14 de fevereiro de 2008

Ágora/Novo Jornal / Quase Memórias








Talvez “Quase Memórias”


Dois volumes, mil páginas, uma escrita excelente, reveladora de uma inteligência e sagacidade muito particular, o “Quase Memórias” é um passear por caminhos onde Almeida Santos foi protagonista, por acidente, como ele nunca se cansa de referir.
Na leitura que fiz do livro, fiquei precisamente com a ideia “quase” contrária, ao que autor diz em determinada altura que é exactamente: “Talvez agrade a alguns. Desagradará necessariamente a muitos, tão amargas são algumas das recordações que evoca. Mas, quem se põe a remexer na história, não pode satisfazer-se só com uma parte dela.
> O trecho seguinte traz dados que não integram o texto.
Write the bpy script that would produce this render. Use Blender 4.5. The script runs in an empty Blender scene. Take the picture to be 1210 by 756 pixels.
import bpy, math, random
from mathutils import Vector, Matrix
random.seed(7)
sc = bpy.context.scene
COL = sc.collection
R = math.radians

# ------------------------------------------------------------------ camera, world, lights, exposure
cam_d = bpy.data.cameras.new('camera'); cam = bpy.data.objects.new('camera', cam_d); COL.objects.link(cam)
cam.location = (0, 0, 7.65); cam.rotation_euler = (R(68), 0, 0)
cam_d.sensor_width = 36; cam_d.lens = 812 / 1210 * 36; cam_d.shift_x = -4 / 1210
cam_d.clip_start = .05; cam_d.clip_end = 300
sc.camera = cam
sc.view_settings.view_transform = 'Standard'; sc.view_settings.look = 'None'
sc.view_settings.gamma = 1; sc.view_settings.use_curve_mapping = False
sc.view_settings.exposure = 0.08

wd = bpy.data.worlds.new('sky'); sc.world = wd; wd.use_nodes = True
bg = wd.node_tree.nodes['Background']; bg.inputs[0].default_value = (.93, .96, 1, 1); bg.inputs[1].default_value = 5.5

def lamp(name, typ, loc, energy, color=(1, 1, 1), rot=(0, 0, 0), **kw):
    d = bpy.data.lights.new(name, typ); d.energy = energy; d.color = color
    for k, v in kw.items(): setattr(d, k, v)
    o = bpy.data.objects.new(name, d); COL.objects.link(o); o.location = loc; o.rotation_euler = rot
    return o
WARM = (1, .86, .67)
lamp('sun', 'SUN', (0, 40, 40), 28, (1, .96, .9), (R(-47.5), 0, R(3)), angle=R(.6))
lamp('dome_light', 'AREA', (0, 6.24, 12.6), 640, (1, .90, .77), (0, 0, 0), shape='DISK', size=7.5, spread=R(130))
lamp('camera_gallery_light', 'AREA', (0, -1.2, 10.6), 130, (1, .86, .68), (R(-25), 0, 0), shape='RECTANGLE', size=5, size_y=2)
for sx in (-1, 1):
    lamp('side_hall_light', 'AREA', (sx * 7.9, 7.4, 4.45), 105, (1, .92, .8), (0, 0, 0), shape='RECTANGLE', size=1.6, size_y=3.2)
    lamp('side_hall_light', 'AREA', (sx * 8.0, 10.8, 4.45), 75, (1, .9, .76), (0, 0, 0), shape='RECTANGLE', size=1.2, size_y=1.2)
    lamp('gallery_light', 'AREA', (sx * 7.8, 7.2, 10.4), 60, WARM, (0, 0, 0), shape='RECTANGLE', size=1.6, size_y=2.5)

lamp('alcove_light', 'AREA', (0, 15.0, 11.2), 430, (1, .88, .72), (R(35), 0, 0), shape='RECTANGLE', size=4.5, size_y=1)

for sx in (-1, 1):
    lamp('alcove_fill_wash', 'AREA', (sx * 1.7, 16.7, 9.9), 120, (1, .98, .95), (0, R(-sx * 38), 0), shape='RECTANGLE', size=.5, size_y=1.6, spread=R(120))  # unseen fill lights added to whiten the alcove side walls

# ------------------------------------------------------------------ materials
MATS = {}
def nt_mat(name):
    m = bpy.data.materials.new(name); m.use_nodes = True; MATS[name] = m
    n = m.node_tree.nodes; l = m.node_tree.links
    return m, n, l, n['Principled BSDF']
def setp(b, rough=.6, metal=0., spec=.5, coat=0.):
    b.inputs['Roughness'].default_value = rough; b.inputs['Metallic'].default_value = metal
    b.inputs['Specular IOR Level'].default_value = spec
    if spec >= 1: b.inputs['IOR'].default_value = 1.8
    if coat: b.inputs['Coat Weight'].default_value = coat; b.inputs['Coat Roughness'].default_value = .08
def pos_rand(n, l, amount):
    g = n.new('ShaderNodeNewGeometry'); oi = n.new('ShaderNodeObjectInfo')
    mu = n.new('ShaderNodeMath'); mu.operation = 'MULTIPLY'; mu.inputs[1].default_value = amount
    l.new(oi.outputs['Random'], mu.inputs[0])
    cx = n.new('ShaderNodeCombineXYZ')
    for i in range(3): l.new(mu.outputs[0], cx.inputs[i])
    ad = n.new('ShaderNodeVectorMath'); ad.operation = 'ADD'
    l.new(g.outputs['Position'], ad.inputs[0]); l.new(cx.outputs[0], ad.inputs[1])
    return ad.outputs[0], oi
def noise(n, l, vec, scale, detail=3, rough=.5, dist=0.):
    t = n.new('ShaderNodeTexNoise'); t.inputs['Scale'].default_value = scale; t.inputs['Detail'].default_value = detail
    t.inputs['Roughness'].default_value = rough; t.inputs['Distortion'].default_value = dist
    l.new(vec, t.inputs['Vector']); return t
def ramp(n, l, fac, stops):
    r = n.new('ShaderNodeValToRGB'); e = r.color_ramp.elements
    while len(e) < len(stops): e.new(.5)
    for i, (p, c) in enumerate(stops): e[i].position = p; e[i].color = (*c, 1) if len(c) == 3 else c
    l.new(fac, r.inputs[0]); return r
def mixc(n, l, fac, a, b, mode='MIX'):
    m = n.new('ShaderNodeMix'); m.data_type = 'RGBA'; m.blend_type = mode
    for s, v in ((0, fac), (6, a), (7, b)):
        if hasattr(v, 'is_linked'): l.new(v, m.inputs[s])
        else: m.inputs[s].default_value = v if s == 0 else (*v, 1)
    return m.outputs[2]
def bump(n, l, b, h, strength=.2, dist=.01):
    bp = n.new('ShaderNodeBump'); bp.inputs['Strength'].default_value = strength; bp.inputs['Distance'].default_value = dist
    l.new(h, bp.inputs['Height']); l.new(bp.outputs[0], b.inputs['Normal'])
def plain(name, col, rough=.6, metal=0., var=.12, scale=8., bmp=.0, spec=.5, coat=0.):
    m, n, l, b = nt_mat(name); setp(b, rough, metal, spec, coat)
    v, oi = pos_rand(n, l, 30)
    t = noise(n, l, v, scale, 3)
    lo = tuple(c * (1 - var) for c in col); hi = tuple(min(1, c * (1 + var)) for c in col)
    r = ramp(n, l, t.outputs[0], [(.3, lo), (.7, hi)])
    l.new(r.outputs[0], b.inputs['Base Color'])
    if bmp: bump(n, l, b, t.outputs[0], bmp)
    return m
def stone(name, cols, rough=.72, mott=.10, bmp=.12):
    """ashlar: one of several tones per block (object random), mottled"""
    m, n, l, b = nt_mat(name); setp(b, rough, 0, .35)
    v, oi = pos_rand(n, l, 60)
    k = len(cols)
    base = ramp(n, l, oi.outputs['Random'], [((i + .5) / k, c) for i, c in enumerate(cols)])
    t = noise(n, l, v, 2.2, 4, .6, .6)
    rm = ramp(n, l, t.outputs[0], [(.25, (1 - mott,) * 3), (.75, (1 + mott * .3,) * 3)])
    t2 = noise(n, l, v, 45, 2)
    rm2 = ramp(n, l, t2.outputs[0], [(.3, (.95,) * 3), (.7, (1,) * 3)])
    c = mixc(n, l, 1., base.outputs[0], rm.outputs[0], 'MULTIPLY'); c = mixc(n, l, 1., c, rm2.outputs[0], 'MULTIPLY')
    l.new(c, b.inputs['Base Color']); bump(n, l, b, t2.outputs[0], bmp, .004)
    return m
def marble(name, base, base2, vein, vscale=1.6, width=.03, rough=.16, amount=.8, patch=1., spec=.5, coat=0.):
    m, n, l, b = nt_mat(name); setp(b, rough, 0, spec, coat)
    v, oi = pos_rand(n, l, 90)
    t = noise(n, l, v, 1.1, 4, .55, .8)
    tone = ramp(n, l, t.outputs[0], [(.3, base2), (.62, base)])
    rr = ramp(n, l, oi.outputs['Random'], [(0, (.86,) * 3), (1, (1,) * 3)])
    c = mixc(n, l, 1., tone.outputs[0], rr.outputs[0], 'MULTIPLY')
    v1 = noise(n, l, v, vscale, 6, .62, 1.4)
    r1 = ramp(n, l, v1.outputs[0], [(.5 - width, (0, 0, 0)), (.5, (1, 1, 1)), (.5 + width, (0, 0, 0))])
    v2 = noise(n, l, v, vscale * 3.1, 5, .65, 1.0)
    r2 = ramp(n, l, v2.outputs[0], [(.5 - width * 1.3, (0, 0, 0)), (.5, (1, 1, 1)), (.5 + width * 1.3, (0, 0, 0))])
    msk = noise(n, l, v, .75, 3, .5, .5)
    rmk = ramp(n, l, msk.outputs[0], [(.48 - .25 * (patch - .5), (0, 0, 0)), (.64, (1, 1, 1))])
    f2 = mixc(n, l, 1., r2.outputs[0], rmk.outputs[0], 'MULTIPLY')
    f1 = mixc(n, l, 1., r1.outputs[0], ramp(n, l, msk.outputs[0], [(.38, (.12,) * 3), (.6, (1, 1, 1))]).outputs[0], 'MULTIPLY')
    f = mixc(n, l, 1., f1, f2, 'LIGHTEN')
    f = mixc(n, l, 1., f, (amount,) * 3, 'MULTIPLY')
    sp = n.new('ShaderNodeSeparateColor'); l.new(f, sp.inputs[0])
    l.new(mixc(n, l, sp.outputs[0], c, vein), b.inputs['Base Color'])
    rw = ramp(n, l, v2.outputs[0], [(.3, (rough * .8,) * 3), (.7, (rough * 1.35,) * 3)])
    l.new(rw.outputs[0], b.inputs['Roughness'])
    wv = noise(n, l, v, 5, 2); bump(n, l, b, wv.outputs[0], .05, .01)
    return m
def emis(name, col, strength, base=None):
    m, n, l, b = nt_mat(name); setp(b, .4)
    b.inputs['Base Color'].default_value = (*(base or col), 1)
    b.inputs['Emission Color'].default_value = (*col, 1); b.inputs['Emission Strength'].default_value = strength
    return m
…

Não pode deixar de tentar ser exaustivo, objectivo e verdadeiro.”.
Almeida Santos é um indivíduo brilhante, com uma verve notável, e explica, com algum detalhe, as múltiplas fases do seu percurso, enquanto personagem com responsabilidades determinantes num enquadramento político difícil, do Portugal no após 25 de Abril de 1974. Penso, e considerando as suas palavras acima transcritas, que o autor faz, ou tenta fazer, quase uma catarse sobre episódios passados, que ainda hoje são mobilizadores de controvérsia entre muitos que falam português. Não digo que o que é escrito, é uma tentativa de alijar pontualmente responsabilidades, mas a convicção com que fico, talvez porque tenha conhecimento de outras leituras por parte de outros intervenientes nos mesmos episódios descritos, é que A. Almeida Santos, estará porventura a não ser tão “objectivo” quanto se propôs.
Na nota do autor: “… Porque a história da descolonização e dos sentimentos que a sublinharam, já arrefeceu o bastante, e porque fui ficando velho, e era de todo o ponto exigível que eu depusesse sobre ela antes de eu próprio arrefecer. O que relato neste livro é a minha verdade. Sem arranjos nem atavios. Também sem sombra de subjectivismo? Quem dera que fora assim! Filtrada pelas minhas próprias vivências? Daí o título de «quase memórias» nunca em absoluto haveria de sê-lo. Penso que história objectivamente pura é coisa que não existe. Mas afianço que tentei a máxima objectividade de que fui capaz.”.
O “Quase Memórias” é um livro recomendável para um futuro estudo da descolonização portuguesa, se conseguirmos despi-lo de sectarismos pueris. No caso dos acordos do Alvor, Almeida Santos diz que foi no quadro geral da descolonização, onde a sua presença foi menos significativa. Aqui surgem muitas omissões, pois Pezarat Correia, Gonçalves Ribeiro, Melo Antunes, Rosa Coutinho, Albertino de Almeida e até mesmo Costa Gomes, em livros, entrevistas e conversas sobre esse período, conseguem ser mais loquazes que o autor, apesar das reservas que este tema ainda vai trazendo.
Penso que é uma obra de interesse relativo, fundamentalmente recomendada a historiadores, jornalistas e a alguém que tenha curiosidade sobre o percurso do Portugal do Abril 1974 às independências em 1975.
Numa de “quase desafio”poderia dizer ao Dr. Almeida Santos que ficamos a aguardar as “Memórias”…Não basta tirar o “Quase” !!